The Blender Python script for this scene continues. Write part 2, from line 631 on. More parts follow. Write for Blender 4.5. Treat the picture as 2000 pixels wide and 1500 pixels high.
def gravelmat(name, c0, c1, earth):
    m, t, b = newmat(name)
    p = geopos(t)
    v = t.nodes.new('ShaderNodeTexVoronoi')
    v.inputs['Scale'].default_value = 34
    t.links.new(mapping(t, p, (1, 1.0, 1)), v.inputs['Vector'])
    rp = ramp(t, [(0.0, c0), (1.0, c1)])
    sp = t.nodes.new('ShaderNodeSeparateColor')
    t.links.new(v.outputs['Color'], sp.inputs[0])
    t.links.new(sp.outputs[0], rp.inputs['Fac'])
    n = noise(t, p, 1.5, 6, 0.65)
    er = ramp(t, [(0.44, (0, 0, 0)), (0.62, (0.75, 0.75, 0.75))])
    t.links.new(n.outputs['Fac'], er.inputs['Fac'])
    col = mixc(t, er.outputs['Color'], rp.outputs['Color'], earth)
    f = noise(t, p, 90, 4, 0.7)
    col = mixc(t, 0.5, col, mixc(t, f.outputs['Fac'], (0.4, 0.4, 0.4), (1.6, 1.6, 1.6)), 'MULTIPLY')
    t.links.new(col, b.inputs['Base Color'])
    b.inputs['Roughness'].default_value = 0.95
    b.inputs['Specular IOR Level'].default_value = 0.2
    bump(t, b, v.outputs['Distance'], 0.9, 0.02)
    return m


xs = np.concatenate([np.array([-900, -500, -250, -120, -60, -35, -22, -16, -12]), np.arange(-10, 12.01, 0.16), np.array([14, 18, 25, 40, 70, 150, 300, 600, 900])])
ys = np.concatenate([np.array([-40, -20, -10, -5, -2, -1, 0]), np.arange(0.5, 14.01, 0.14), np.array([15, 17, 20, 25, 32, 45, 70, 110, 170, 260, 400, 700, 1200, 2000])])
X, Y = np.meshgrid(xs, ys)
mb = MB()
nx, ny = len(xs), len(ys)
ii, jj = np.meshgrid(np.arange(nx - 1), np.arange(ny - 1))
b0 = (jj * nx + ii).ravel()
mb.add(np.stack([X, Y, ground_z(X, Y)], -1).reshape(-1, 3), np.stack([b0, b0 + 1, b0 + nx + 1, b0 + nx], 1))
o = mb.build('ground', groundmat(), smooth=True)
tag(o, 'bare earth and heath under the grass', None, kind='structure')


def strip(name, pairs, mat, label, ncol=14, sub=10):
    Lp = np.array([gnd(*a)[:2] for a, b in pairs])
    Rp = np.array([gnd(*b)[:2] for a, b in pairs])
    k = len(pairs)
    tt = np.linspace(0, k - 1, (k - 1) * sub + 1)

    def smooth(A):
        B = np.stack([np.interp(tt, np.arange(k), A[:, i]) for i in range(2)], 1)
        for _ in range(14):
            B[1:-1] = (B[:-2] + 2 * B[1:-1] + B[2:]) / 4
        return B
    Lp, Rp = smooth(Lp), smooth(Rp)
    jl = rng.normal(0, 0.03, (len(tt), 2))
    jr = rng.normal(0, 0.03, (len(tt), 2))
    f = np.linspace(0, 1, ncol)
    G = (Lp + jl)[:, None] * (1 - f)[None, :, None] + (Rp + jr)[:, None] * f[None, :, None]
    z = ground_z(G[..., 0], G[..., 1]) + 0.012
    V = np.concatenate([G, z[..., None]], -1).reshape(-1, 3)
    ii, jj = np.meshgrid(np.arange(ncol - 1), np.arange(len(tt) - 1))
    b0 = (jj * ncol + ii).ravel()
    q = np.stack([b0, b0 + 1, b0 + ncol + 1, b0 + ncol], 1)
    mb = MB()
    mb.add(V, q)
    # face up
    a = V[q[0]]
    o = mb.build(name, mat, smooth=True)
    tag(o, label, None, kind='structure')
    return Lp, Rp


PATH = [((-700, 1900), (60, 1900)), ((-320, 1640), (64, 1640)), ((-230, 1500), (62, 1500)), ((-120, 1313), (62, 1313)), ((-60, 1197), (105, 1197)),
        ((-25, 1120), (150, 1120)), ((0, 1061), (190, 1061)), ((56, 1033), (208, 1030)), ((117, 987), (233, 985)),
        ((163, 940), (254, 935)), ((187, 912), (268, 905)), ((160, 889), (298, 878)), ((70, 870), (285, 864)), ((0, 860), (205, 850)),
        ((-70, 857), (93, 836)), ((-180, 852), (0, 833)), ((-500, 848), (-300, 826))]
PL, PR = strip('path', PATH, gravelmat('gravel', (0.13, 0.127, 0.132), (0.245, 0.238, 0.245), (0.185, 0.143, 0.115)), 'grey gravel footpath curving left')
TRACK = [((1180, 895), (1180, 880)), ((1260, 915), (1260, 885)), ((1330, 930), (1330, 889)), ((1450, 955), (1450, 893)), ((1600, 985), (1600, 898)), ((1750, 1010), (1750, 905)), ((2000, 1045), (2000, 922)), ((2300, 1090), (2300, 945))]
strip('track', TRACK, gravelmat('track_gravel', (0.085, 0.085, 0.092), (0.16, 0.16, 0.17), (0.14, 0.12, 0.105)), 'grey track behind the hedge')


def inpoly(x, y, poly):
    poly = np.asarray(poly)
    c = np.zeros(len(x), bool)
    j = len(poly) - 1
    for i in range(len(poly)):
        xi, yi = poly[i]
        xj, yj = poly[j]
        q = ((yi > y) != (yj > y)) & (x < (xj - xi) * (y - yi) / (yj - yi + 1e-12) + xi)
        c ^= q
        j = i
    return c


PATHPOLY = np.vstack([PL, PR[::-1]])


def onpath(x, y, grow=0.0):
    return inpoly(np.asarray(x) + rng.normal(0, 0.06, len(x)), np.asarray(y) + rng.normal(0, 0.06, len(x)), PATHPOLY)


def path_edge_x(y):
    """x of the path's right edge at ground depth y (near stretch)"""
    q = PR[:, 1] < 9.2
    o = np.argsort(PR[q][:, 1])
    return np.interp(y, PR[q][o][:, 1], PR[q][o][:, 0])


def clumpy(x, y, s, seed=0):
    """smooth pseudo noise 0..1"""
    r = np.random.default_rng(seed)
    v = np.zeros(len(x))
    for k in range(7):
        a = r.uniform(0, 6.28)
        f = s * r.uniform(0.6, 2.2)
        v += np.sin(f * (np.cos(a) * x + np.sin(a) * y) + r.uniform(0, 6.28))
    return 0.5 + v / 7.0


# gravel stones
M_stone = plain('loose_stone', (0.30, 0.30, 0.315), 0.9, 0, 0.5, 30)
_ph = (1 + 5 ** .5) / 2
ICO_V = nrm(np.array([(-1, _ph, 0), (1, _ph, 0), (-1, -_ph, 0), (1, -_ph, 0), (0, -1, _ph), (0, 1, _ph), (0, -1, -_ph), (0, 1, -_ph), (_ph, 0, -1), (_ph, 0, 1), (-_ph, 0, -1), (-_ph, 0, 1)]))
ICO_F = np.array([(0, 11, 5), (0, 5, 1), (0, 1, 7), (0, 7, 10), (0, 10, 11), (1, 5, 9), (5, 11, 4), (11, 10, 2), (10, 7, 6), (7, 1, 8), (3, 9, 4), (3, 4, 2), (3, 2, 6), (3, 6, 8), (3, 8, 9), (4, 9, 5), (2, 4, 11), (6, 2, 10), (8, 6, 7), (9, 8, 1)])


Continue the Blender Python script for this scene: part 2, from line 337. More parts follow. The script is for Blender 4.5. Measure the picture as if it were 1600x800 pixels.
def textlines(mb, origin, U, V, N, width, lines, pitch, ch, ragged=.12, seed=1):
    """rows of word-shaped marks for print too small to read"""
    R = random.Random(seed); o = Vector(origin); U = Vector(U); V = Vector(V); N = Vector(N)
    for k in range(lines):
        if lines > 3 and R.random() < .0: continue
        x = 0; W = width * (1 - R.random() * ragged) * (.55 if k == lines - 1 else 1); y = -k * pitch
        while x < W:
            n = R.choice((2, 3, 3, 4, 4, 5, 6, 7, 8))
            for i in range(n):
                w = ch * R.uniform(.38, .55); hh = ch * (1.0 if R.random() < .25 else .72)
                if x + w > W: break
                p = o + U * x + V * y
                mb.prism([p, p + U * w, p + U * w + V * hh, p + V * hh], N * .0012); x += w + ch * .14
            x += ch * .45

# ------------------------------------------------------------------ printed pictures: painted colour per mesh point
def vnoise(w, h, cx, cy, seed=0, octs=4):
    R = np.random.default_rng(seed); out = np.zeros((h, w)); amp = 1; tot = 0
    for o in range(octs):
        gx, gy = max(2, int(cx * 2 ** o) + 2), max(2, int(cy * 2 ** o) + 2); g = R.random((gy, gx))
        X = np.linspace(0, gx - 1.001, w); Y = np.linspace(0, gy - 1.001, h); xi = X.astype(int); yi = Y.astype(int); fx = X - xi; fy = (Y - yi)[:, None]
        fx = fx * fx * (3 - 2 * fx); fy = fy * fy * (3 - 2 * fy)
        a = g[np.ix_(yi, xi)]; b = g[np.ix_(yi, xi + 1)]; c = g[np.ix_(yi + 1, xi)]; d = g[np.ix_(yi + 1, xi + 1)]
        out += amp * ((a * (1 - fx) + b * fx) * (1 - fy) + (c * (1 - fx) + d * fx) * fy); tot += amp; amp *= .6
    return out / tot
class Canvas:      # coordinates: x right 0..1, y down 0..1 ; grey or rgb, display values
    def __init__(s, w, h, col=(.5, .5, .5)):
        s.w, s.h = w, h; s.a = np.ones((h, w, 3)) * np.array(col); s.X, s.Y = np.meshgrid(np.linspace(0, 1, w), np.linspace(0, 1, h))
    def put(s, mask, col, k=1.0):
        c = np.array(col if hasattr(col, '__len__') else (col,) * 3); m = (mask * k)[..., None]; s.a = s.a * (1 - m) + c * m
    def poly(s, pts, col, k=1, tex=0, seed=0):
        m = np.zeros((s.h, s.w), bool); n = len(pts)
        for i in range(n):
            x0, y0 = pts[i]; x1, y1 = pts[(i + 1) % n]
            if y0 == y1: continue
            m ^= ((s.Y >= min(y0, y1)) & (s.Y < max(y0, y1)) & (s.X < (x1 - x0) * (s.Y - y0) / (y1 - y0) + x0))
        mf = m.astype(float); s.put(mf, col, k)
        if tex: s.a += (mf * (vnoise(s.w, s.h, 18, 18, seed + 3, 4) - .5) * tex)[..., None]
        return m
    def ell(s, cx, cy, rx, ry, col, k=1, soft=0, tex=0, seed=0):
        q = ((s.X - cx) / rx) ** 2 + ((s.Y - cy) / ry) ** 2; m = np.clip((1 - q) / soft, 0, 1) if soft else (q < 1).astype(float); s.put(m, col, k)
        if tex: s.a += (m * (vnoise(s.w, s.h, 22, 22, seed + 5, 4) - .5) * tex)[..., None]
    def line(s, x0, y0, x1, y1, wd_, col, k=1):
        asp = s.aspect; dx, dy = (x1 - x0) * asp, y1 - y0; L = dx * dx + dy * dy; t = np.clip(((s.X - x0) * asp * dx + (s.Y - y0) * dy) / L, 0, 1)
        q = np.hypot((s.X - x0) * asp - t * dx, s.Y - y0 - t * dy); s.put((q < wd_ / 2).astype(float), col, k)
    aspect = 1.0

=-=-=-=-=

Only the lines from the first line of the material above through the line that contains "tt = np.linspace(0, k" should be quoted, each one exactly.

The Blender Python script for this scene continues. Write part 2, from line 631 on. More parts follow. Write for Blender 4.5. Treat the picture as 2000 pixels wide and 1500 pixels high.
def gravelmat(name, c0, c1, earth):
    m, t, b = newmat(name)
    p = geopos(t)
    v = t.nodes.new('ShaderNodeTexVoronoi')
    v.inputs['Scale'].default_value = 34
    t.links.new(mapping(t, p, (1, 1.0, 1)), v.inputs['Vector'])
    rp = ramp(t, [(0.0, c0), (1.0, c1)])
    sp = t.nodes.new('ShaderNodeSeparateColor')
    t.links.new(v.outputs['Color'], sp.inputs[0])
    t.links.new(sp.outputs[0], rp.inputs['Fac'])
    n = noise(t, p, 1.5, 6, 0.65)
    er = ramp(t, [(0.44, (0, 0, 0)), (0.62, (0.75, 0.75, 0.75))])
    t.links.new(n.outputs['Fac'], er.inputs['Fac'])
    col = mixc(t, er.outputs['Color'], rp.outputs['Color'], earth)
    f = noise(t, p, 90, 4, 0.7)
    col = mixc(t, 0.5, col, mixc(t, f.outputs['Fac'], (0.4, 0.4, 0.4), (1.6, 1.6, 1.6)), 'MULTIPLY')
    t.links.new(col, b.inputs['Base Color'])
    b.inputs['Roughness'].default_value = 0.95
    b.inputs['Specular IOR Level'].default_value = 0.2
    bump(t, b, v.outputs['Distance'], 0.9, 0.02)
    return m


xs = np.concatenate([np.array([-900, -500, -250, -120, -60, -35, -22, -16, -12]), np.arange(-10, 12.01, 0.16), np.array([14, 18, 25, 40, 70, 150, 300, 600, 900])])
ys = np.concatenate([np.array([-40, -20, -10, -5, -2, -1, 0]), np.arange(0.5, 14.01, 0.14), np.array([15, 17, 20, 25, 32, 45, 70, 110, 170, 260, 400, 700, 1200, 2000])])
X, Y = np.meshgrid(xs, ys)
mb = MB()
nx, ny = len(xs), len(ys)
ii, jj = np.meshgrid(np.arange(nx - 1), np.arange(ny - 1))
b0 = (jj * nx + ii).ravel()
mb.add(np.stack([X, Y, ground_z(X, Y)], -1).reshape(-1, 3), np.stack([b0, b0 + 1, b0 + nx + 1, b0 + nx], 1))
o = mb.build('ground', groundmat(), smooth=True)
tag(o, 'bare earth and heath under the grass', None, kind='structure')


def strip(name, pairs, mat, label, ncol=14, sub=10):
    Lp = np.array([gnd(*a)[:2] for a, b in pairs])
    Rp = np.array([gnd(*b)[:2] for a, b in pairs])
    k = len(pairs)
    tt = np.linspace(0, k - 1, (k - 1) * sub + 1)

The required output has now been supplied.